Arthur Haynes was ITV’s biggest comedy star of the early 1960s, whose shows attracted huge audiences. He was at the height of his powers when he died prematurely in 1966, just before starting yet another series. Haynes also did radio shows for the BBC, running between 1962 and 1965. In most of his shows, both for television and radio, he used Nicholas Parsons as his straight man.

This program, dating from 1962, was a good example of Haynes’ work. He never told jokes, but participated in sketches, most of them written by Johnny Speight. Haynes inevitably played working-class characters with chips on their shoulders; in one sketch, for instance, he played a hobo who knocked on the door of a prosperous middle-class man (Parsons) and complained for the next ten minutes about how unlucky he was. Parsons tried to help him, but Haynes was so preoccupied with his misfortunes that he took little or no notice. In another sketch Haynes played a tramp visiting the public baths, and wrangling with the attendant (Parsons again, this time speaking in a cockney accent). In the final sketch of the program Haynes played a father with eighteen kids and six greyhounds visiting a head teacher (Parsons), about his son Harold. The head teacher wanted to tell the father the good news; that Harold had won scholarships to go to grammar school and university, but the father would have none of it. He was far more interested in training his sons to become jockeys or boxers, so that they could support the family financially.

Speight’s scripts revolved around the theme of class conflict: the hobo and the middle-class man, the tramp and the respectable attendant; the bourgeois head teacher and the father. They gave Haynes the opportunity to voice his dislike of those superior to him – partly this was based on jealousy (no one ever gave Haynes’s characters the chance to prosper), but partly this was a criticism of the rigid nature of early 1960s British society, where it was difficult, almost impossible, for people to change their socio-economic status. For those interested in comedy history, Haynes’s characters were strongly reminiscent of Alf Garnett in Till Death us do Part; articulate, aggressive, intolerant. Throughout his life Speight insisted that his characters were satirical portrayals of a certain type of working-class man; listening to The Arthur Haynes Show, I got the feeling that the scripts were not satiric, but rather gave voice to a member of the so-called ‘Silent Majority,’ who felt that no one listened to them. This is what made Haynes such a nationally popular figure; he said the kind of things that his audiences wanted to say, but never had the chance.
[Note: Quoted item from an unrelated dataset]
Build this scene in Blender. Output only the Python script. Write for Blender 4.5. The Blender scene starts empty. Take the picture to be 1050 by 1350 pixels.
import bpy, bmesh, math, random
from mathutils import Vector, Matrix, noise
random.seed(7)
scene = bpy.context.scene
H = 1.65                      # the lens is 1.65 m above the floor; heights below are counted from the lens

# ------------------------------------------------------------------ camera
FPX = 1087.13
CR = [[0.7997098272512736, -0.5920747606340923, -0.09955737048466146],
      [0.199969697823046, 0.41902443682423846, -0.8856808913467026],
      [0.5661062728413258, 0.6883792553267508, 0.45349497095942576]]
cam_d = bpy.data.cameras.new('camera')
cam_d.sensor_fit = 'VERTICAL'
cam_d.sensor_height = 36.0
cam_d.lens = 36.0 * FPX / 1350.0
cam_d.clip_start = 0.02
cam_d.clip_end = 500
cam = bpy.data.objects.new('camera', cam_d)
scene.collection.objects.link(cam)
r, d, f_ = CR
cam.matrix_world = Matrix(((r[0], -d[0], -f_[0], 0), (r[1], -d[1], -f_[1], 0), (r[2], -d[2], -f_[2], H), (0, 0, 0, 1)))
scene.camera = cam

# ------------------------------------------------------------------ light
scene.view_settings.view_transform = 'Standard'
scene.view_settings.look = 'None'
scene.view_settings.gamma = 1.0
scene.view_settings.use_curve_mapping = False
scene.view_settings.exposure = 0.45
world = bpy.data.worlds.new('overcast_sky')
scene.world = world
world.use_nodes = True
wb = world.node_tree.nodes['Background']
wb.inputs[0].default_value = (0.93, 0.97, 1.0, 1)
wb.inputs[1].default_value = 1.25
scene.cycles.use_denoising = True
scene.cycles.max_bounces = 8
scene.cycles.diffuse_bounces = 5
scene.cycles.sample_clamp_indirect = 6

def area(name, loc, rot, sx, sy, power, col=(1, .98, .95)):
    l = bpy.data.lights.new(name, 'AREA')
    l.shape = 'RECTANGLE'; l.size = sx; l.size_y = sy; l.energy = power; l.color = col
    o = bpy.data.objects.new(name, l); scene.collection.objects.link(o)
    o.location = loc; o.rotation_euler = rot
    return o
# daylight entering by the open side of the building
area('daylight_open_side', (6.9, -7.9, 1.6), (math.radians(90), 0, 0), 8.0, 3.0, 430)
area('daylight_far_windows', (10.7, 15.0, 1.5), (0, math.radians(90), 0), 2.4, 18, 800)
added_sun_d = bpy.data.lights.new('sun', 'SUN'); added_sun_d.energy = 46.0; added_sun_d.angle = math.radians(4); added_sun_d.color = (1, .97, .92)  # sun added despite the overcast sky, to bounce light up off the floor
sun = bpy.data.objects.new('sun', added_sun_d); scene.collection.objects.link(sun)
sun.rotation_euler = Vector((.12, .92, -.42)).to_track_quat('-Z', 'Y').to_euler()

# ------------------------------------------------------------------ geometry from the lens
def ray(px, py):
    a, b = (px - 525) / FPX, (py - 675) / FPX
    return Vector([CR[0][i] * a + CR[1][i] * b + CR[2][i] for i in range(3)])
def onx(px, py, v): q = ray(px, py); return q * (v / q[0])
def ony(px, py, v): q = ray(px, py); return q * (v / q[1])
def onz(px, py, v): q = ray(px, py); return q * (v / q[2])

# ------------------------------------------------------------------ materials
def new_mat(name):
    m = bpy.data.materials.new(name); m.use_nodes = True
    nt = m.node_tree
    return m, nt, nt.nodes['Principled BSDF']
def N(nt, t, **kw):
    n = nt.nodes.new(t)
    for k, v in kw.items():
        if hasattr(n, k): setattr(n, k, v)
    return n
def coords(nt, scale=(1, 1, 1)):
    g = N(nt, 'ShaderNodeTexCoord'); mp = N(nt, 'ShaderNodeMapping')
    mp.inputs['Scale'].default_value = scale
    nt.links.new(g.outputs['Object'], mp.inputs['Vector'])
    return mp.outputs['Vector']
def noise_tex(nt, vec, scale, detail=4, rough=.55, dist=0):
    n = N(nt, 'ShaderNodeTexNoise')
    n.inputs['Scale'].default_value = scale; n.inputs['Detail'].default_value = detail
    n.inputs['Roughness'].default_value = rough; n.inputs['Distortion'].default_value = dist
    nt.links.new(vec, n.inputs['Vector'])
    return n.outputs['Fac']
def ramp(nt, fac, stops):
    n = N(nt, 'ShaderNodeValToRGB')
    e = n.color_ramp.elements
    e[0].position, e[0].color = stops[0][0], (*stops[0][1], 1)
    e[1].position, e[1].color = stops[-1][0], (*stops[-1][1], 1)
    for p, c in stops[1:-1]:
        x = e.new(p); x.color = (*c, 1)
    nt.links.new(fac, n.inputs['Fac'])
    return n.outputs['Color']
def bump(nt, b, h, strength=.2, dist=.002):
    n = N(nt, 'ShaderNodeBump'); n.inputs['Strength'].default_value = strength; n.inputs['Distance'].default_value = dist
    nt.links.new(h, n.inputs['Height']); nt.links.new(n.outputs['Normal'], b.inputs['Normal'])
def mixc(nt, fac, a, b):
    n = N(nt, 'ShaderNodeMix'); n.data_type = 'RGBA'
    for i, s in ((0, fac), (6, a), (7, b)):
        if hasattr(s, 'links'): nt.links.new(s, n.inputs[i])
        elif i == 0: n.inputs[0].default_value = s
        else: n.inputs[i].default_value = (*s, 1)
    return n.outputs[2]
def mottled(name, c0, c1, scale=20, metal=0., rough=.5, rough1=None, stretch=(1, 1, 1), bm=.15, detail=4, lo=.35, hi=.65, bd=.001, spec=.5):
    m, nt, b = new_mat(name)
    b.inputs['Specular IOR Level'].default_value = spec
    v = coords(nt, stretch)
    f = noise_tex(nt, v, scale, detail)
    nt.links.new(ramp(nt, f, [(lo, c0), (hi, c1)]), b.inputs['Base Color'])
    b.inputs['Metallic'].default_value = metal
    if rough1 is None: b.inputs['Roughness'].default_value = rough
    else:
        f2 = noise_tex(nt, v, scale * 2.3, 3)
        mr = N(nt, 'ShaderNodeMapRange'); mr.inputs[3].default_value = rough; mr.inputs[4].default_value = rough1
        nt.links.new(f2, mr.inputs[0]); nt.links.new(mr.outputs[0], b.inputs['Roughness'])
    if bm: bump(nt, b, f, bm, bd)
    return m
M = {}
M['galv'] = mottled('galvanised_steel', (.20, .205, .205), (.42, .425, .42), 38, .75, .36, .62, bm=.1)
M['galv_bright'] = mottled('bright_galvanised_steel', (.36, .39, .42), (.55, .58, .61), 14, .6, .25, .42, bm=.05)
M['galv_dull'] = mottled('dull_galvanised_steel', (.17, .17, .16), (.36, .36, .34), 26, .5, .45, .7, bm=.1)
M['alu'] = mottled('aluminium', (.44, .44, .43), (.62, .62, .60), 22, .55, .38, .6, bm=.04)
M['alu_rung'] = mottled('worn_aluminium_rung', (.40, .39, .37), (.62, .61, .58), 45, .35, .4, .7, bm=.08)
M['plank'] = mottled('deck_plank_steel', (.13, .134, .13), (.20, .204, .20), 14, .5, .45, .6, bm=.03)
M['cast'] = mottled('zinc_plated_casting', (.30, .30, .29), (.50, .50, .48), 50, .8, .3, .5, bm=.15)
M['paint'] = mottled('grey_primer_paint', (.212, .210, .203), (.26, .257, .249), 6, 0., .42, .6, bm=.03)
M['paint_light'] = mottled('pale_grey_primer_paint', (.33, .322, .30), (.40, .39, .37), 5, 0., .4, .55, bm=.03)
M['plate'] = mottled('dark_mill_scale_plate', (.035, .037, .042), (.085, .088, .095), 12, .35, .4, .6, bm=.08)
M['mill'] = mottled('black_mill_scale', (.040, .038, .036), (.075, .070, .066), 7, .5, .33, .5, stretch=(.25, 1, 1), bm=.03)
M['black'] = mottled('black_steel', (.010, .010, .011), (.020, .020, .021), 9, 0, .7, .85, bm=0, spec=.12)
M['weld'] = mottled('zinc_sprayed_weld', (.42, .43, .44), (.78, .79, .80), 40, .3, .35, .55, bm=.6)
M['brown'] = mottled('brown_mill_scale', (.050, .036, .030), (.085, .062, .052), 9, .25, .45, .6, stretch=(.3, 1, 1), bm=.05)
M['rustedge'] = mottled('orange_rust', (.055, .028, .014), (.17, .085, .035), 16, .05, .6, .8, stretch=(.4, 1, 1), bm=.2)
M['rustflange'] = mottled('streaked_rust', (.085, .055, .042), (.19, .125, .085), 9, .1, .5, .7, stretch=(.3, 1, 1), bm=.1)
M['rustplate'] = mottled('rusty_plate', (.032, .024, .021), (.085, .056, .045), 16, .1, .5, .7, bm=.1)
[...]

In truth, the crosstalk between Haynes and Parsons did become a little irritating, almost predictable; after about five or six minutes of each sketch, we were waiting for the punchline to end it. It was far more interesting to listen to Haynes fluffing his lines; like many comics, he found it difficult to stick to the script. Nonetheless the program provided a fascinating example of early 1960s sitcom, and how it embodied the class prejudices of that time. The producer was Richard Dingley.